There’s a bakery/café in Santa Clara, a couple of
miles from my place. It’s called Paris Baguette,
but it’s actually a Korean-owned chain with outlets on both coasts. Since Santa
Clara is the Northern California equivalent of Koreatown in LA, it makes sense
that you’d find this where it is.
There are other PB stores in Palo Alto and
Cupertino; both of them are more upscale and attitudinal than the one in Santa
Clara, which is in a somewhat downmarket shopping center that also has a cheesy
furniture store, a Korean market, a shoe repair shop, a hair salon and the
like.

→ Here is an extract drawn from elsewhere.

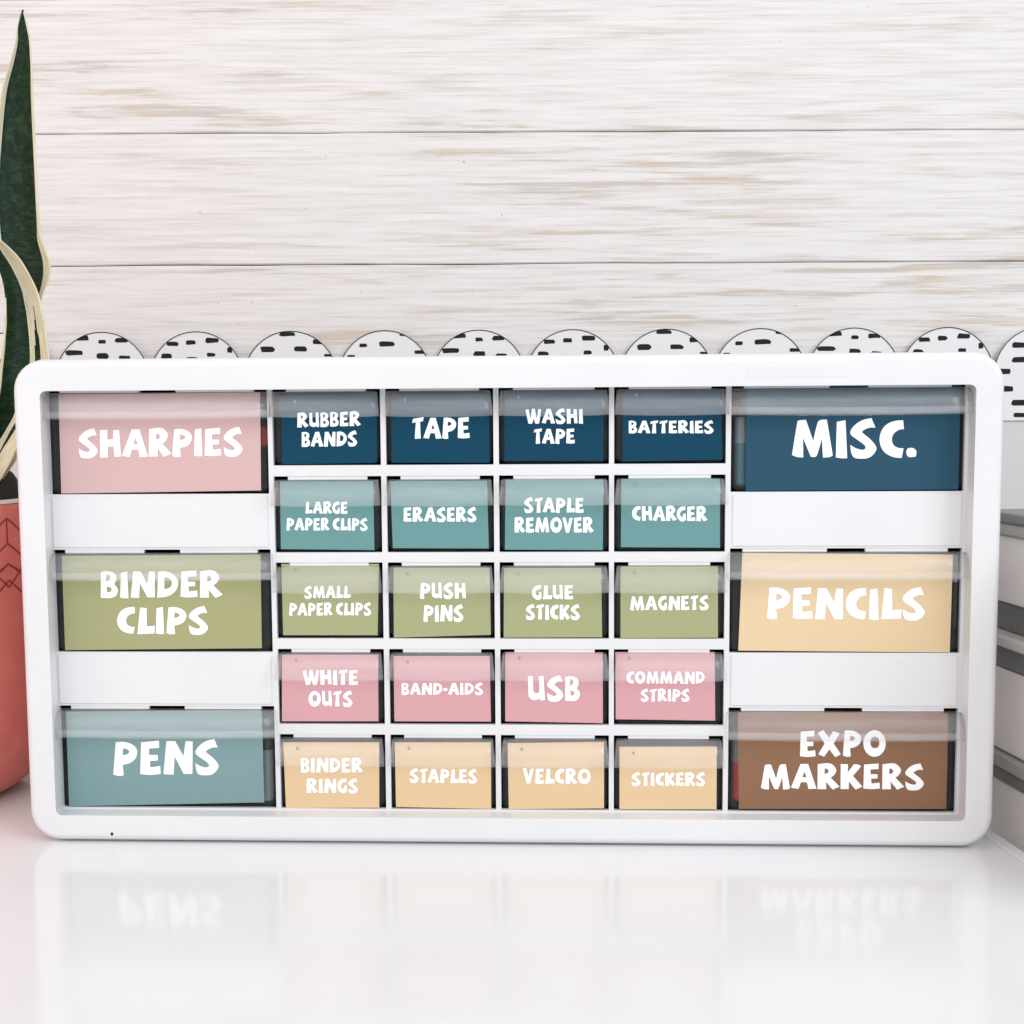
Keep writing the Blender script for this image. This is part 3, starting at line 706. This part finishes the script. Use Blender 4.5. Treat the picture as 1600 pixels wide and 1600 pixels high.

The shoe guy is how I happened on the center in the first place.
The café part is a little run-down looking, but they’ve
got good wi-fi, and power outlets to plug your laptop into. And their croissant-based
pastries are lovely—flakey and tasty; you can’t eat them without making a
complete mess with all the little crumbs.
Plus—they make the best latte of any place in the
Silicon Valley. It’s my treat for the days I hit the gym; it’s silky, luscious
and it sometimes comes with latte art:
The pastry offerings fascinate me. I tried the “Strewed
Pea” twist a couple of times. For the life of me I cannot discern what “Strewed
Pea” might be, but it’s kind of good. I’ve not tried the Tuna Pastry, but it
seems pretty popular with the other customers.
(It’s interesting that they put it out next to the
cream cheese pastry. You’d think the latter would pick up some of the taste of
the former. But maybe not.)
Recently they’ve added a Tiramisu pastry, just at
the weekend—a kind of croissant rolled around mascarpone filling & dowsed
in cocoa powder. It’s completely decadent. I have to tap off a couple of
tablespoonsful of cocoa and powdered sugar before I can eat it. Even so, I’m
sure I walk around with cocoa smears on my face for half the day.
I enjoy spending a couple of hours at PB of a
morning, writing, checking target companies and so on. I could do that at a
couple hundred cafés in the valley; but the added attraction of PB is that I’m
often the only Meeguk saram there. I love watching the Korean housewives who get
together there for a nibble and some gossip. It reminds me of my time living in
Seoul, although I never experienced anything like this when I was there.
(I can’t pick up much of the discussions any more,
which is what comes of learning a language in a “conversation” class, not a
proper language class. But there you are.)
It may be partly because I’m decidedly not Korean,
and therefore stand out, but I’ve achieved “regular” status by virtue of me
being there once a week. If counter people are free, the moment they clock me
walking through the door someone starts making a latte. I was there a couple of
weeks ago—the last time I had to take my car in to get the antenna replaced—and
mentioned it to the blonde at the counter. This past Saturday she inquired
after the car. I’ve definitely arrived.
So for Gratitude Monday today, I’m grateful that I
have Paris Baguette, where I can savor a latte, get croissant flakes all over
me and my keyboard, sit with a friend for a couple of hours talking, and
people-watch to my heart’s content. I hope you’re lucky enough to have a
similar place to get away from it all.